The speculation over whether Prime Minister K. P. Oli will resign after the budget is passed by parliament has died a quiet death. The main opposition, the Nepali Congress, despite being the largest party, has failed to come up with the required numbers in parliament. Oli has asked major parties not to disturb his government at least till the end of October so that Chinese President Xi Jinping’s visit in October becomes an “all-party event”.
Given Nepal’s growing proximity to China and the new protocol for development that it has signed with Beijing recently, the significance of Xi’s visit cannot be underestimated. China’s clout in Nepal’s politics, at least in terms of perception, has grown in direct proportion to the increase in its assistance. Despite Nepal’s declared policy of maintaining equal distance from its two big neighbours — India and China — the former used to enjoy, at least till about a decade ago, enormous influence on Nepal.
Last week, the eminent persons group (EPG) on Nepal-India relations met in Kathmandu to begin to “advance and enhance” the bilateral relationship, which is at its lowest ebb ever, especially after Oli took over as the PM last October. His assumption of office coincided with India’s border blockade of Nepal that caused unprecedented hardship to the Nepalese. It was the first time that Nepal decided to look north and explore additional transit and trade possibilities. President Xi’s visit takes place in this backdrop of Nepal trying to expand its relationship with China. The depth and intensity of the outcome will, in turn, depend on how fast India and Nepal are able to mend fences and dispel the existing trust deficit.

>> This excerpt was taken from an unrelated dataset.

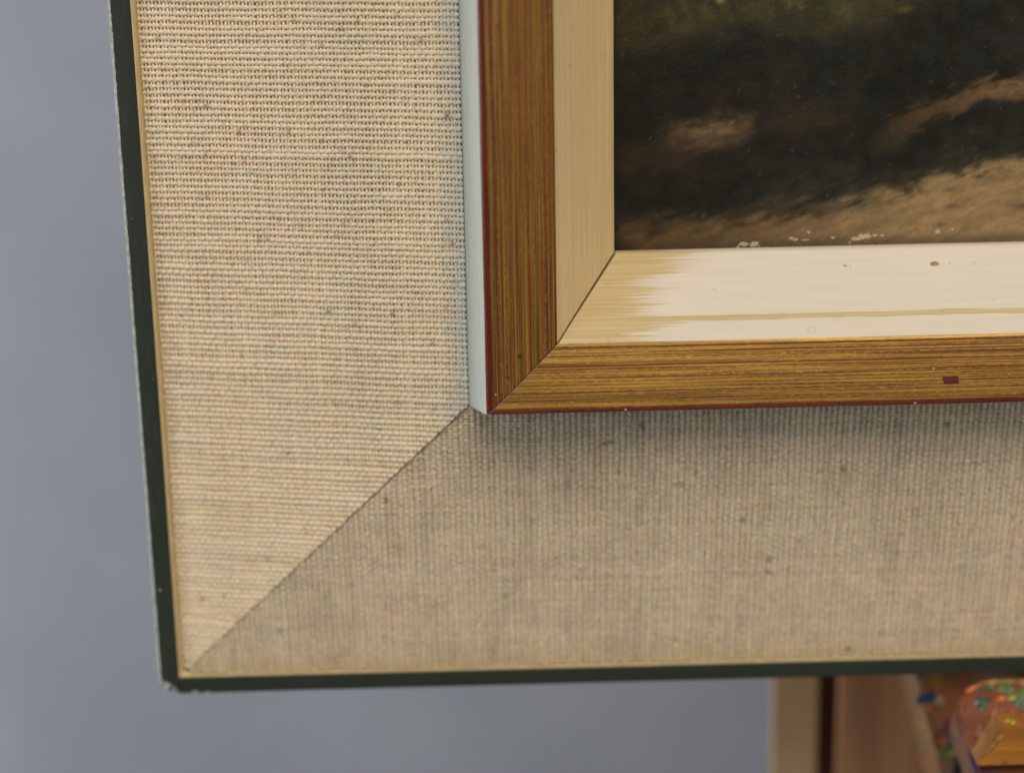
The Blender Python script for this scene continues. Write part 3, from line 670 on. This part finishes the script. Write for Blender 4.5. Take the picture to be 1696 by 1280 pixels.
for i, (x, y, ra, rb, c, lb, rot) in enumerate((
        (155.4, -1.9, 2.2, .5, ORG, 'orange paint smear along the rounded edge', .5), (160.4, -1.25, 3.4, .45, OCH, 'ochre paint smear along the back edge', .05), (166.5, -1.4, 3.0, .7, OCH, 'ochre paint smear along the back edge', 0),
        (153.4, -4.4, .7, 1.8, BRK, 'brick red paint smear', -.2), (159.0, -4.9, 1.5, .8, TER, 'terracotta paint smear', .3), (166.8, -3.0, 2.2, 1.3, GRN, 'grass green paint daub', .1),
        (155.0, -7.4, .9, 1.9, TER, 'terracotta paint smear', -.3), (158.6, -1.8, 1.0, .5, GRN, 'grass green paint fleck', .4), (161.9, -4.9, .9, .5, VRM, 'red orange paint fleck', .2), (154.6, -9.8, .6, 1.3, ORG, 'orange paint smear', -.3))):
    daub(tray, onB(x, y), nB, ra, rb, c, lb, .16, 400+i, rot)
for i, (x, y, ra, rb, c, lb, rot) in enumerate(((151.6, -5.4, 1.6, .7, OCH, 'ochre paint smear', .2), (154.2, -6.2, 2.0, .7, TER, 'terracotta paint smear', -.1), (150.6, -16.0, .7, 1.6, TER, 'terracotta paint smear', .1), (153.0, -21.0, .8, 1.2, ORG, 'orange paint daub', .2), (155.3, -19.2, .7, 1.6, TER, 'terracotta paint smear', .3))):
    daub(br1, (x, y, -12), zf, ra, rb, c, lb, .14, 500+i, rot)
daub(lipw, (158.3, -1.2, 18.0), (0, 1, 0), .95, 1.1, YEL, 'yellow paint daub', .4, 301, 0)
daub(lipw, (155.2, -4.8, 20), zf, .5, 2.3, OCH, 'ochre paint smear along the cut end', .2, 302, -.55)
daub(lipw, (156.7, -5.9, 20), zf, .35, .3, ORG, 'orange paint fleck', .15, 303, 0)

# ================================================================ studio backdrop: wall sweeping into the floor
N = NT('grey_blue_backdrop', rough=.9, spec=.15)
n = N.noise(N.obj(), 4.0, 4.0, .6); N.base(N.mix(N.step(n, .3, .7), (0.222, 0.236, 0.268, 1), (0.270, 0.284, 0.314, 1)))
bm = bmesh.new(); prof = [(-2.6, 0.0), (-1.0, 0.0), (0.2, 0.0), (0.9, 0.0)]
for i in range(1, 9):
    a = math.pi/2*i/8; prof.append((0.9+.5*math.sin(a), .5-.5*math.cos(a)))
prof += [(1.4, 1.2), (1.4, 2.0), (1.4, 3.0)]
rows = [[bm.verts.new((x, y, z)) for x in np.linspace(-3, 3, 13)] for (y, z) in prof]
for r0, r1 in zip(rows, rows[1:]):
    for i in range(12): bm.faces.new((r0[i], r0[i+1], r1[i+1], r1[i]))
me = bpy.data.meshes.new('backdrop'); bm.to_mesh(me); bm.free(); me.polygons.foreach_set('use_smooth', np.full(len(me.polygons), True))
o = link('backdrop', me, N.m); o['kind'] = 'structure'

The EPG’s India head, Bhagat Singh Koshyari, a senior BJP leader, perhaps sensed the need for such repair when he emphasised the virtue of oneness between the two countries that are bound by religion, culture, history, geography and proximity among their peoples. Without invoking Hindutva, he said that the people of the two countries had the same blood group and their gotra too was the same. But he went a
little overboard by asking Nepal to acquire happiness, like Bhutan has done, by building cordial ties with India. For the Nepalese, a comparison with Bhutan — seen by some as a protectorate of India — is an affront to its sovereignty.
Oli has given a new dimension to Nepal’s foreign policy — perhaps largely on the rebound but partly as a well-calculated move. The political change of early 2006 in Nepal had many internal dimensions, but India’s mediation that brought the Maoists, who carried the terrorist tag, to centrestage in Nepal politics, and the removal of monarchy, accused of playing the China card, are the two most crucial factors going against India at present.
The Maoists always opposed India and the US. The absence of a strong institution like the monarchy and the prolonged transition and instability that followed influenced China to review its Nepal policy. At a time when Nepal-India relations suffer from a trust deficit, China insists on Nepal’s political stability as a precondition for its development. But India’s stance that the Nepal’s constitution is inadequate and needs amendments to suit Madhesi aspirations, is likely to be resisted more by Nepal in the days to come. There is credible information that both India and China are talking and giving similar advice — that Nepali actors must get together for stability and peace. Whether the traditional forces and institutions — ignored during the political and peace process in the decade of change — should be part of that undefined “all actors” category is not something they have clearly stated.
Foreign Secretary Shankar Das Bairagi, who was in Beijing last week, reported back to the government that political stability in Nepal was a precondition for President Xi’s visit. Oli’s recent meeting with Sher Bahadur Deuba, the main opposition leader, and Pushpa Kamal Dahal, the Maoist chief, was essentially to convey this sentiment.
Oli who stood up to India at the time of crisis has not delivered much during the past nine months of his premiership but commands the respect of the masses. The Nepali Congress, which lost the bid to topple the government in April, is lying low for the moment. A slightly prolonged lease of life for Oli, however, is no indicator of sustained political stability.